Dalam pertunjukannya, cerita-cerita yang dibawakan diambil dari tradisi ataupun cerita kekinian. Teater Ongkek merupakan salah satu kesenian mbarang ‘mengamen’ yang melakukan pentas dari satu desa ke desa lainnya. Di tengah pentas, para pemainnya berkeliling ke kursi-kursi penonton dengan membawa wadah uang.
Nano Asmorondono mengungkapkan, teater Ongkek saat ini sudah tiga generasi. Ia adalah salah satu pendiri dan saat ini juga masih terlibat.
"Teater Ongkek sempat menjuarai beberapa perlombaan seni di luar kota serta menjadi pengisi acara, seperti Festival Film Indonesia (FFI) yang sempat diselenggarakan di Yogyakarta," katanya.
Gunungkidul hadir melalui kesenian langen thethelan yang berkembang di Dusun Tangkil, Desa Kemejing, Kecamatan Semin. Langen thethelan merupakan kesenian tradisional yang menggabungkan antara seni ludruk, wayang, ketoprak, dan langendriyan sehingga terdapat unsur joget, tembang, dan dialog dalam satu pertunjukan.
Mereka memainkan lakon Umpak ing Katresnan yang diambil dari babad Kadhiri dengan melibatkan pemain lintas generasi. Langen thethelan lahir dengan latar belakang ekonomi yang sulit.
Pada awalnya, pentas digelar untuk mencari uang ke tempat-tempat yang jauh dengan berjalan kaki sehingga tokoh-tokoh perempuan digantikan oleh pemain laki-laki. Namun, tokoh-tokoh perempuan kini juga diperankan oleh perempuan, kecuali untuk karakter tandak yang menarikan tayub.
Aris Yunianto sebagai ketua kelompok menerangkan bahwa Langen thethelan ini dipelopori kakeknya yaitu Pawiro Semito. Saat ini dia adalah ketua yang kelima.
"Di langen thethelan ini, semua orang bisa ikut bergabung. Saya juga berkomitmen untuk membuat catatan mengenai langen thethelan yang dapat dibaca atau dibukukan agar orang-orang dapat mengerti tentang sejarah kesenian ini dan hal-hal lainnya," paparnya.
Pertunjukan Seni Tradisi terakhir berasal dari Kulon Progo dengan Bangilun.
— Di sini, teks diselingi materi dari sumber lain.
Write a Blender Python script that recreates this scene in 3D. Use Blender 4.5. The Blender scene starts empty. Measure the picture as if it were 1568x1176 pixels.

Bangilun merupakan kesenian tradisi dari Dusun Jati, Gerbosari, Kulon Progo. Kesenian ini bernafaskan Islam dengan menggabungkan antara gerak tari, musik, dan syair. Bangilun dipelopori oleh Kyai Kasan Iman dan telah diwariskan turun-temurun dari generasi ke generasi sejak 1931.
BRujito dan Supardal, mewakili kelompok kesenian bangilun Dusun Jati, menjelaskan bahwa pada awalnya, bangilun ditarikan oleh penari putra, kemudian berkembang sehingga kini juga ditarikan oleh penari putri. Ragam gerak tari, pola lantai, dan nyanyian/syair dalam bangilun telah dimodifikasi agar terus dapat diterima zaman.
"Meskipun kelompok kesenian ini aktif melakukan latihan tiap minggunya, pewarisan tradisi bangilun cukup sulit untuk anak-anak muda," terangnya.
Sama halnya dengan kasus bangilun, sebagian besar kesenian dalam pertunjukan ini mengalami isu regenerasi sebagai tantangan pewarisan kebudayaan terberat di masa depan. Selain perlunya menumbuhkan perhatian di generasi muda dengan cara yang menarik, perhatian dari instansi terkait juga diperlukan.
Semedi, misalnya, beliau menjelaskan bahwa jathilan carong kini mendapat perhatian dari Dinas Kebudayaan Kabupaten Bantul perihal regenerasi. Ia juga menceritakan perlunya memiliki jaringan dengan instansi pendidikan agar kesenian tradisi ini dapat dipelajari lebih jauh.
Di area parkir Utara TBK, Aktivasi Pameran Keliling FKY 2022 juga digelar. Sore hari warga berkumpul di teras pendopo menyaksikan lima truk FKY yang telah di mural dan berbagai pertunjukan, mulai dari tari Angguk Putra Al-Amin, Reog Wayang “Krida Beksa Lumaksana”, Kobro Siswo “Putro Mudo”, dan Satrio Piningit “Satrio Menoreh”. Penonton juga dapat menikmati stan makanan dan stan produk seni budaya Kulon Progo yang merupakan rangkaian dari kegiatan FKY Kulon Progo.